EXERCISE DETAILS – Please output the lines shown below exactly as they appear.

RECORDED DATA –
* * * * * * *
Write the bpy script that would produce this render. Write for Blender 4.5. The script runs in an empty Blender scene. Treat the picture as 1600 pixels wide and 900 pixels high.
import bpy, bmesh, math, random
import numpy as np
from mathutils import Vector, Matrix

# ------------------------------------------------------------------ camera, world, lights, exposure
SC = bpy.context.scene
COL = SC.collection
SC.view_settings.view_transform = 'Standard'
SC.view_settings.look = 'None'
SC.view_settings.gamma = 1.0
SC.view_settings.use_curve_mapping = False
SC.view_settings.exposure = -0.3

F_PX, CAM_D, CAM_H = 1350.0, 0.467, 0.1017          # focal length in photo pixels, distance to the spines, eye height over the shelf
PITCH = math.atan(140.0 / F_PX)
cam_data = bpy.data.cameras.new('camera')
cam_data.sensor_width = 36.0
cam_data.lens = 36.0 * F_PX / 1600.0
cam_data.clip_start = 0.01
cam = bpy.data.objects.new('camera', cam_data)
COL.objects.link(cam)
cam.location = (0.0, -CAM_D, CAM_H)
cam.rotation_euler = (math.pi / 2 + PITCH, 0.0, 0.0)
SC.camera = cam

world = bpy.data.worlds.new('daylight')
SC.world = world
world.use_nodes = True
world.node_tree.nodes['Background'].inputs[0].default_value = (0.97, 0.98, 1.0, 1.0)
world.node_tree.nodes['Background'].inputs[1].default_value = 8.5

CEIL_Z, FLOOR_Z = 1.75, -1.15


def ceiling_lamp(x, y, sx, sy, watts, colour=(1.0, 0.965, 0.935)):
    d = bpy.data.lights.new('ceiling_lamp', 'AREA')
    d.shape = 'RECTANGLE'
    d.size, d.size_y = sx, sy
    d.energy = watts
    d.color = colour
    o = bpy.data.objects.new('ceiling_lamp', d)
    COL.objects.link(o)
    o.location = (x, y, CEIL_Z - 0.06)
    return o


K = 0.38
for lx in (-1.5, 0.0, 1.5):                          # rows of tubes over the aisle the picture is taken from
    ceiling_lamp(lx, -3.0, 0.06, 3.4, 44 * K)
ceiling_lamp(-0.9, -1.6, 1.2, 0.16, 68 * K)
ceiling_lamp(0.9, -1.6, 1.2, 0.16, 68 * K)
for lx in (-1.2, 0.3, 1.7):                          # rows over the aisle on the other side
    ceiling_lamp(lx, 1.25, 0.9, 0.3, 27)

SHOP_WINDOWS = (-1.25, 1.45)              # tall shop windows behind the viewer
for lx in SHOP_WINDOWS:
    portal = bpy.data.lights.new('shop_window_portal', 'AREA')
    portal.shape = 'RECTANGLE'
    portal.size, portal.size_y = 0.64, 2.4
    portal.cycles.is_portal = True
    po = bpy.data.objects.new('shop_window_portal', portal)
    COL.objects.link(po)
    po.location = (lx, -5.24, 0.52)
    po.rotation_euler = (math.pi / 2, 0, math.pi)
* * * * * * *
SOLUTION –
Write the bpy script that would produce this render. Write for Blender 4.5. The script runs in an empty Blender scene. Treat the picture as 1600 pixels wide and 900 pixels high.
import bpy, bmesh, math, random
import numpy as np
from mathutils import Vector, Matrix

# ------------------------------------------------------------------ camera, world, lights, exposure
SC = bpy.context.scene
COL = SC.collection
SC.view_settings.view_transform = 'Standard'
SC.view_settings.look = 'None'
SC.view_settings.gamma = 1.0
SC.view_settings.use_curve_mapping = False
SC.view_settings.exposure = -0.3

F_PX, CAM_D, CAM_H = 1350.0, 0.467, 0.1017          # focal length in photo pixels, distance to the spines, eye height over the shelf
PITCH = math.atan(140.0 / F_PX)
cam_data = bpy.data.cameras.new('camera')
cam_data.sensor_width = 36.0
cam_data.lens = 36.0 * F_PX / 1600.0
cam_data.clip_start = 0.01
cam = bpy.data.objects.new('camera', cam_data)
COL.objects.link(cam)
cam.location = (0.0, -CAM_D, CAM_H)
cam.rotation_euler = (math.pi / 2 + PITCH, 0.0, 0.0)
SC.camera = cam

world = bpy.data.worlds.new('daylight')
SC.world = world
world.use_nodes = True
world.node_tree.nodes['Background'].inputs[0].default_value = (0.97, 0.98, 1.0, 1.0)
world.node_tree.nodes['Background'].inputs[1].default_value = 8.5

CEIL_Z, FLOOR_Z = 1.75, -1.15


def ceiling_lamp(x, y, sx, sy, watts, colour=(1.0, 0.965, 0.935)):
    d = bpy.data.lights.new('ceiling_lamp', 'AREA')
    d.shape = 'RECTANGLE'
    d.size, d.size_y = sx, sy
    d.energy = watts
    d.color = colour
    o = bpy.data.objects.new('ceiling_lamp', d)
    COL.objects.link(o)
    o.location = (x, y, CEIL_Z - 0.06)
    return o


K = 0.38
for lx in (-1.5, 0.0, 1.5):                          # rows of tubes over the aisle the picture is taken from
    ceiling_lamp(lx, -3.0, 0.06, 3.4, 44 * K)
ceiling_lamp(-0.9, -1.6, 1.2, 0.16, 68 * K)
ceiling_lamp(0.9, -1.6, 1.2, 0.16, 68 * K)
for lx in (-1.2, 0.3, 1.7):                          # rows over the aisle on the other side
    ceiling_lamp(lx, 1.25, 0.9, 0.3, 27)

SHOP_WINDOWS = (-1.25, 1.45)              # tall shop windows behind the viewer
for lx in SHOP_WINDOWS:
    portal = bpy.data.lights.new('shop_window_portal', 'AREA')
    portal.shape = 'RECTANGLE'
    portal.size, portal.size_y = 0.64, 2.4
    portal.cycles.is_portal = True
    po = bpy.data.objects.new('shop_window_portal', portal)
    COL.objects.link(po)
    po.location = (lx, -5.24, 0.52)
    po.rotation_euler = (math.pi / 2, 0, math.pi)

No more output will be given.